Skip, I agree my argument was convoluted and confusing. Please forgive my folly for endeavoring to impersonate a rabbi by employing my version of Gezerah Shavah (“the teaching based upon an anology or inference from one verse to another”). My response was directed to your statement regarding the question of adultery where you stated: “It seems rather arbitrary to claim that these verses do not apply to the widow of the brother.”
I realize Paul is not addressing levarite marriage per se, but the principle he posits that death nullifies the marriage covenant renders any charge of adultery ( in or out of levarite marriage) baseless.
However I do agree that a married brother fulfilling his levarite obligation could considered a polygamist by our western standards, but as you teach context is primary. What did the jews of antiquity believe and practice? Apparently in the Mishnah an entire tractate (Yevamot) is dedicated to levarite marriages, but I’m confident that the rabbis long before Talmudic era would have delved into this textual quagmire in order to not be
drown again in the chaotic levarite schemes of their ancestors Judah and Tamar. As a sidebar, The Oxford Study Bible noted that Judah may have eventually married Tamar off to Shelah after he became of age because Shelah names his first son Er (1 Chron. 4:21), thus “implying that he had entered a levirate marriage with Tamar to produce an heir for his deceased, childless brother.”

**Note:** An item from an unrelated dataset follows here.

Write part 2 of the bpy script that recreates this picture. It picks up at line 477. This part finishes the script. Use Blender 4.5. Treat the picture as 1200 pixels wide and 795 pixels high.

My understanding is that even up to the second temple era levarite marriage was practiced, though not widely. Modern jewelry has remnants of this ancient rite still to this day in their “fallen soldier” laws whereby the sperm of a childless dead soldier can be harvested and frozen to bear a future child- to the widow (if married) or if she refuses to an unrelated surrogate mother – a complete reversal of roles from the biblical texts where it was the male relative who refused to comply with the demand of posterity! Yes, Torah IS flexible…and we are expected to be fertile- dead or alive!